The Committee would also welcome clarification from the Scottish Government on what mechanisms are in place within the current system to “oversee the overseer” and ensure that all decisions are transparent and open and there are sufficient checks and balances in place.
The Committee notes the strongly held views that have been expressed in relation to this Bill, particularly whether the decision to adopt the principal recommendation of the Roberton Review (for independent regulation) was the correct one. It also notes the broad and significant opposition to the Scottish Government’s initial proposals to give powers to Scottish Ministers in certain parts of the Bill.
On the issue of an independent regulator, we acknowledge that there are polarised views and that the Scottish Government has attempted to find a compromise. We are not convinced that such a compromise is possible between the competing positions nor that it has been achieved in this Bill as drafted. However, we recognise that there are several other benefits this Bill will bring to both regulators, consumers and others particularly in relation to the complaints process and in setting up alternative business structures. We welcome those benefits.
As our report makes clear, the Committee shares the concerns expressed by the Law Society, Faculty of Advocates and Senators of the College of Justice on the powers proposed for Scottish Ministers and, while unresolved, is unable to meaningfully reach a conclusion on whether or not amendments at Stage 2 will resolve these issues satisfactorily due to an absence of detailed information on what is going to be proposed.
However, we acknowledge and welcome the work which is ongoing by the Scottish Government in its engagement with the Lord President’s office to resolve this issue and that this work is detailed and technical. Specifically, we note the detail provided by the Scottish Government of its intentions to amend various sections included in the Minister’s letter of 29 November1 (detailed in paragraph 241 of this report). However, there are a number of sections on which the Senators raised concerns which do not appear to have been addressed satisfactorily.
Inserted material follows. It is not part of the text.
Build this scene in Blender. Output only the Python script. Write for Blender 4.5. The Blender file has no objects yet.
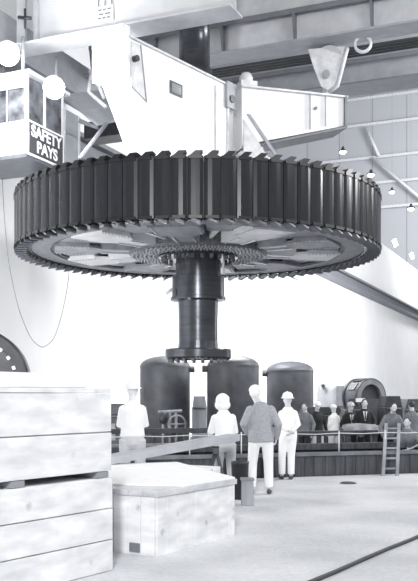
import bpy, bmesh, math, random
from mathutils import Vector as V, Matrix
random.seed(7)
sc = bpy.context.scene
COL = sc.collection
F, CX, HY, CZ = 877.0, 209.0, 396.0, 1.75
def P(px, py, d): return V(((px-CX)/F*d, d, CZ-(py-HY)/F*d))
def XD(px, d): return (px-CX)/F*d
PI = math.pi
# ---------------------------------------------------------------- materials
def lin(c): return c/12.92 if c <= .04045 else ((c+.055)/1.055)**2.4
def tint(s): 
    s = s/255.0
    k = 1-s
    return (lin(s*(1-.05*k)), lin(s*(1-.01*k)), lin(min(1, s*(1+.09*k))), 1)
MATS = {}
def mat(name, g, rough=.6, metal=0, noise=.06, scale=6, kind=None, spec=.5, bump=0, stretch=(1,1,1), knots=None):
    if name in MATS: return MATS[name]
    m = bpy.data.materials.new(name); m.use_nodes = True
    nt = m.node_tree; b = nt.nodes['Principled BSDF']
    b.inputs['Roughness'].default_value = rough
    b.inputs['Metallic'].default_value = metal
    b.inputs['Specular IOR Level'].default_value = spec
    tc = nt.nodes.new('ShaderNodeTexCoord'); mp = nt.nodes.new('ShaderNodeMapping')
    mp.inputs['Scale'].default_value = stretch
    nt.links.new(tc.outputs['Object'], mp.inputs['Vector'])
    n = nt.nodes.new('ShaderNodeTexNoise'); n.inputs['Scale'].default_value = scale; n.inputs['Detail'].default_value = 5
    nt.links.new(mp.outputs['Vector'], n.inputs['Vector'])
    r = nt.nodes.new('ShaderNodeValToRGB')
    r.color_ramp.elements[0].position = .3; r.color_ramp.elements[1].position = .7
    r.color_ramp.elements[0].color = tint(g*(1-noise)); r.color_ramp.elements[1].color = tint(min(252, g*(1+noise)))
    nt.links.new(n.outputs['Fac'], r.inputs['Fac'])
    if knots:
        vo = nt.nodes.new('ShaderNodeTexVoronoi'); vo.inputs['Scale'].default_value = 3.2
        nt.links.new(tc.outputs['Object'], vo.inputs['Vector'])
        kr = nt.nodes.new('ShaderNodeValToRGB'); kr.color_ramp.elements[0].position = .03; kr.color_ramp.elements[1].position = .17
        kr.color_ramp.elements[0].color = (1,1,1,1); kr.color_ramp.elements[1].color = (0,0,0,1)
        nt.links.new(vo.outputs['Distance'], kr.inputs['Fac'])
        n9 = nt.nodes.new('ShaderNodeTexNoise'); n9.inputs['Scale'].default_value = 30; nt.links.new(tc.outputs['Object'], n9.inputs['Vector'])
        mm = nt.nodes.new('ShaderNodeMath'); mm.operation = 'MULTIPLY'; nt.links.new(kr.outputs['Color'], mm.inputs[0]); nt.links.new(n9.outputs['Fac'], mm.inputs[1])
        mx = nt.nodes.new('ShaderNodeMixRGB'); nt.links.new(mm.outputs[0], mx.inputs['Fac']); nt.links.new(r.outputs['Color'], mx.inputs['Color1']); mx.inputs['Color2'].default_value = tint(knots)
        nt.links.new(mx.outputs['Color'], b.inputs['Base Color'])
    else: nt.links.new(r.outputs['Color'], b.inputs['Base Color'])
    if bump:
        bp = nt.nodes.new('ShaderNodeBump'); bp.inputs['Strength'].default_value = bump; bp.inputs['Distance'].default_value = .02
        nt.links.new(n.outputs['Fac'], bp.inputs['Height']); nt.links.new(bp.outputs['Normal'], b.inputs['Normal'])
    MATS[name] = m; return m
def emis(name, strength, g=250):
    m = bpy.data.materials.new(name); m.use_nodes = True
    nt = m.node_tree; b = nt.nodes['Principled BSDF']
    b.inputs['Base Color'].default_value = tint(g)
    b.inputs['Emission Color'].default_value = (1, 1, 1, 1); b.inputs['Emission Strength'].default_value = strength
    return m
pole_m = mat('pole_paint', 48, .22, 0, .08, 5, spec=.2, stretch=(1,1,.15))
edge_m = mat('pole_edge_steel', 34, .4, .0, .1, 8)
blade_m = mat('blade_steel', 120, .4, .3, .15, 10)
rim_m = mat('rim_steel', 128, .5, .1, .1, 4)
rimd_m = mat('rim_groove', 80, .5, .1, .05, 4)
spid_m = mat('spider_primer', 150, .5, 0, .12, 3)
spidl_m = mat('spider_arm_paint', 225, .45, 0, .06, 2)
hub_m = mat('hub_steel', 105, .5, .2, .2, 20)
bolt_m = mat('bolt_steel', 200, .3, .5, .05, 10)
shaft_m = mat('shaft_steel', 92, .27, .75, .12, 3, stretch=(.3,.3,8))
dark_m = mat('dark_paint', 62, .4, 0, .15, 4)
white_m = mat('white_beam_paint', 240, .5, 0, .02, 1.5)
white2_m = mat('white_beam_paint_worn', 220, .5, 0, .08, 4)
girl_m = mat('girder_light_paint', 196, .6, 0, .04, 3)
girm_m = mat('girder_mid_paint', 165, .6, 0, .05, 3)
gird_m = mat('girder_dark_paint', 120, .6, 0, .06, 3)
wall_m = mat('plaster_wall', 232, .85, 0, .015, .5)
cab_m = mat('cab_paint', 225, .6, 0, .03, 3)
glass_m = mat('cab_window_glass', 95, .15, 0, .45, 2.2)
sign_m = mat('sign_blue_black', 62, .5, 0, .03, 3)
signw_m = mat('sign_white', 245, .5, 0, .01, 3)
tank_m = mat('tank_paint', 84, .5, 0, .12, 2.5)
mach_m = mat('machine_paint', 76, .45, 0, .2, 3)
machl_m = mat('machine_light_paint', 150, .45, 0, .15, 3)
wood_m = mat('crate_wood', 226, .8, 0, .08, 2.6, bump=.2, stretch=(1,1,3), knots=120)
plank_m = mat('pale_plank', 178, .8, 0, .06, 3)
woodg_m = mat('weathered_wood', 150, .8, 0, .15, 3, stretch=(1,1,.3))
woodd_m = mat('dark_timber', 74, .8, 0, .22, 4, stretch=(3,3,.3))
tarp_m = mat('tarpaulin', 145, .8, 0, .12, 3, bump=.3)
skin_m = mat('skin', 205, .6, 0, .04, 6)
hair_m = mat('dark_hair', 60, .6, 0, .1, 20)
wcloth_m = mat('white_cloth', 246, .8, 0, .015, 5)
pcloth_m = mat('pale_grey_cloth', 205, .8, 0, .05, 5)
gcloth_m = mat('grey_tweed', 166, .85, 0, .06, 30)
dcloth_m = mat('dark_cloth', 36, .8, 0, .1, 8)
mcloth_m = mat('mid_grey_cloth', 118, .8, 0, .12, 8)
shoe_m = mat('shoe_leather', 70, .4, 0, .1, 8)
eye_m = mat('eye_dark', 40, .2, 0, 0, 8)
rope_m = mat('light_cable', 225, .6, 0, .02, 8)
wire_m = mat('grey_wire', 150, .6, 0, .02, 8)
hose_m = mat('black_rubber', 60, .5, 0, .05, 8)
lamp_m = emis('lamp_glow', 14)
lampb_m = emis('lamp_glow_strong', 40)
shade_m = mat('lamp_enamel', 85, .4, 0, .05, 8)
pit_m = mat('pit_deck_steel', 80, .6, 0, .25, 2)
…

Whilst it would have been valuable to have received the detail of the amendments proposed during our Stage 1 deliberations, the majority of the Committee is content at this stage to accept the reassurances given by the Minister in her evidence and the detail provided in the annex of her letters dated 29 November 2023 and 22 January 2024.
We note the Scottish Government’s ongoing work with the Lord President to reach a resolution. On balance, this process and assurances are sufficient for the majority of the Committee to recommend that Parliament agrees the general principles of the Bill in order that we can see what emerges during Stage 2. Three members of the Committee were not content to recommend that Parliament agree the general principles of the Bill.i
All members of the Committee would welcome early sight of the amendments and are likely to require an extended deadline at Stage 2 to consider whether these are sufficient to allay any concerns and to consult with interested parties before dealing with the amendments themselves.